Records contained in a dataset:
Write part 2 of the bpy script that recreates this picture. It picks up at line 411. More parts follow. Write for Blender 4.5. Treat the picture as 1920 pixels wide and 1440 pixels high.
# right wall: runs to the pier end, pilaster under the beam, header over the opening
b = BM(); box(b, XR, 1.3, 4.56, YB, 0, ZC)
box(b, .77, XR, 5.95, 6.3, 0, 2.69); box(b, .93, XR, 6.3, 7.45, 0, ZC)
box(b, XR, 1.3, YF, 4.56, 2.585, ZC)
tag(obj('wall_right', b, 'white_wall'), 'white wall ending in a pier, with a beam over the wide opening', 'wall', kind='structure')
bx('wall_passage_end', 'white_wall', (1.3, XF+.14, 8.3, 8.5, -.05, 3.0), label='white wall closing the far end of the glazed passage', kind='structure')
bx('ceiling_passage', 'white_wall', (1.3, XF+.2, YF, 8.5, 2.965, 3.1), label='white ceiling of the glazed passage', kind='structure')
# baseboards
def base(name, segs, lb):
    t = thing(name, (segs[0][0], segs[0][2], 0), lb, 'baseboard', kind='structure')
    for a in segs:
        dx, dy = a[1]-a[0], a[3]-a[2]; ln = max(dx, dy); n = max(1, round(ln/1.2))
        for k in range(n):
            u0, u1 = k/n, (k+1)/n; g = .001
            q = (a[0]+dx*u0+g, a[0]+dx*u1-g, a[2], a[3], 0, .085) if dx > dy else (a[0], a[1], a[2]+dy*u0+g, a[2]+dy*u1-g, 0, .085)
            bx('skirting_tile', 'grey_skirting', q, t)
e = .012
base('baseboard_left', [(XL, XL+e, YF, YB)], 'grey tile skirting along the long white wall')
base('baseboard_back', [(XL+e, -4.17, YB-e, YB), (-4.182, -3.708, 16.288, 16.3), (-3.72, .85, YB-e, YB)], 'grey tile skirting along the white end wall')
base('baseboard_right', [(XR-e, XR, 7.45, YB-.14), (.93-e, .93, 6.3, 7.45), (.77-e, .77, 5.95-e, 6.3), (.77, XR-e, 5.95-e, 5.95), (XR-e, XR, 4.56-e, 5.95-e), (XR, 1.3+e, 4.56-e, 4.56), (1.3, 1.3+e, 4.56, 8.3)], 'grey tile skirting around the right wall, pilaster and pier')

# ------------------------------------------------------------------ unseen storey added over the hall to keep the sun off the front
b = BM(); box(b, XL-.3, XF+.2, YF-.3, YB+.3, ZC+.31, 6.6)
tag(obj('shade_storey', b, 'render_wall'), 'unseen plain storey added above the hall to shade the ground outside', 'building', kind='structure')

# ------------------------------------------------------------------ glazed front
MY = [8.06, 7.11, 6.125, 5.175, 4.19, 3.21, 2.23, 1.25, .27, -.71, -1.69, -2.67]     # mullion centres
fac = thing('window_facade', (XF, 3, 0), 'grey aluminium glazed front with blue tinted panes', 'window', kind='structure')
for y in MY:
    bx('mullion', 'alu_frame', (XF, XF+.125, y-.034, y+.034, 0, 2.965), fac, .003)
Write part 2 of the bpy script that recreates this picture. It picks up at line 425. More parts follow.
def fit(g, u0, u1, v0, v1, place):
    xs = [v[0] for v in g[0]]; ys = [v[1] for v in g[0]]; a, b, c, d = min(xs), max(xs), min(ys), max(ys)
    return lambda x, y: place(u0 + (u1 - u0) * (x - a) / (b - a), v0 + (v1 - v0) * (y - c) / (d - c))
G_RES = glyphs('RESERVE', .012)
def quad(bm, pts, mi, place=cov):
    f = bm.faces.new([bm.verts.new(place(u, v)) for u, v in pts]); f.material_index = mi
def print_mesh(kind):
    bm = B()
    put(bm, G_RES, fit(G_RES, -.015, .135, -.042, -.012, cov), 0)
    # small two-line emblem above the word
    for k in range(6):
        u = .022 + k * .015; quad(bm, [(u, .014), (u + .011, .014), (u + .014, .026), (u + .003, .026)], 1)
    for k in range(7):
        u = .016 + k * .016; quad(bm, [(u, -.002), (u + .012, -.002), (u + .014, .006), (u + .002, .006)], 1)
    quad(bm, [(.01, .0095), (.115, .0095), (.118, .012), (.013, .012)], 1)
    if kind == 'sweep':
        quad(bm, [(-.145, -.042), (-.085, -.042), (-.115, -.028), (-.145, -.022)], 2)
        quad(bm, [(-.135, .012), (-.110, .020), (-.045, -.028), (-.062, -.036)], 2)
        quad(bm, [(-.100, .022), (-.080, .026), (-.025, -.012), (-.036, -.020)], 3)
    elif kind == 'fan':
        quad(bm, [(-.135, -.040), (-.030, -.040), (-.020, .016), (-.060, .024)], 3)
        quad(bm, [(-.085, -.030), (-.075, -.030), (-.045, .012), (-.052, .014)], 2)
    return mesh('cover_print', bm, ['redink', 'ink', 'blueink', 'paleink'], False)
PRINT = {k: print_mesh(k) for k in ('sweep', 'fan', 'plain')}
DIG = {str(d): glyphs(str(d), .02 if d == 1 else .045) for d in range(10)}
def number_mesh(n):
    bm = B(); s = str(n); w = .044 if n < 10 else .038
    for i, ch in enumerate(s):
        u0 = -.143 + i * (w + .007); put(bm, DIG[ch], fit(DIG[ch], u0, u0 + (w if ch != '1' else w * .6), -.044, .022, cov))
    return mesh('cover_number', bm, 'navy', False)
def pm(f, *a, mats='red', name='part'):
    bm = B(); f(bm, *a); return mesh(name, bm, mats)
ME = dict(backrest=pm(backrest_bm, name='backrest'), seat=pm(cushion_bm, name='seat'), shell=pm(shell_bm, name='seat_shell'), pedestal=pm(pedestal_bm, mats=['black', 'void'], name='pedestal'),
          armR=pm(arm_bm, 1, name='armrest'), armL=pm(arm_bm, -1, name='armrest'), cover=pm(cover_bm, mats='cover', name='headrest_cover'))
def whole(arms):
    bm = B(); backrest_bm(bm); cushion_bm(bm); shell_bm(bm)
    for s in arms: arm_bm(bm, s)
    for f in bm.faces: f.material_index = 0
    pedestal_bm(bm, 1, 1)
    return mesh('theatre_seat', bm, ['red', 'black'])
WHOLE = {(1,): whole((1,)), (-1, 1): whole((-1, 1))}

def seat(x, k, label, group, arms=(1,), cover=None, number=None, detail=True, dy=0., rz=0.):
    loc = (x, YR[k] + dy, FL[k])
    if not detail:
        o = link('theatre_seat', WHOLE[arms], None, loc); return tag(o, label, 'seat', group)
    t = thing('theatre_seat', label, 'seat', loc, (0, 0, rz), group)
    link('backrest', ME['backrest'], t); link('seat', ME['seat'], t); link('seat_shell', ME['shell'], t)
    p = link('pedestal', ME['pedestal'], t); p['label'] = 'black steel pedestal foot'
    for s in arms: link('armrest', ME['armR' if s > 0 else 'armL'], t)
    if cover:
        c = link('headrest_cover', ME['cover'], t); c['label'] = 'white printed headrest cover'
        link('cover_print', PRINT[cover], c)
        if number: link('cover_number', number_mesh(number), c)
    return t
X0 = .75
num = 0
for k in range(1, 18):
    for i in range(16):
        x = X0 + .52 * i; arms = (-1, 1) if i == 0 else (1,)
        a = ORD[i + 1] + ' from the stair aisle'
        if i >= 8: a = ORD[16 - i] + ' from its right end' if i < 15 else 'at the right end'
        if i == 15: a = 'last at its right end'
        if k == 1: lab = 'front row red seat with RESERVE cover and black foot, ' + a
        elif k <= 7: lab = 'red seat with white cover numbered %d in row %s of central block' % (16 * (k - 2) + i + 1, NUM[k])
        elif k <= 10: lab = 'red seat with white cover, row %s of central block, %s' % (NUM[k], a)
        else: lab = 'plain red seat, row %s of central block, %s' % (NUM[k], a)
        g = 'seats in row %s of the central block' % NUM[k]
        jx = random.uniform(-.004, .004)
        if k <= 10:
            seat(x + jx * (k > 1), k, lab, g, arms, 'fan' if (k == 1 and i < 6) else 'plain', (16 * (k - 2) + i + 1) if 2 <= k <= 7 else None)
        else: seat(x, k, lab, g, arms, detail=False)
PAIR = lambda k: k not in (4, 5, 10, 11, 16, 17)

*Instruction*
Gather and copy every line of the data in which the string "picks" is found.

*Reply to the exercise*
Write part 2 of the bpy script that recreates this picture. It picks up at line 411. More parts follow. Write for Blender 4.5. Treat the picture as 1920 pixels wide and 1440 pixels high.
Write part 2 of the bpy script that recreates this picture. It picks up at line 425. More parts follow.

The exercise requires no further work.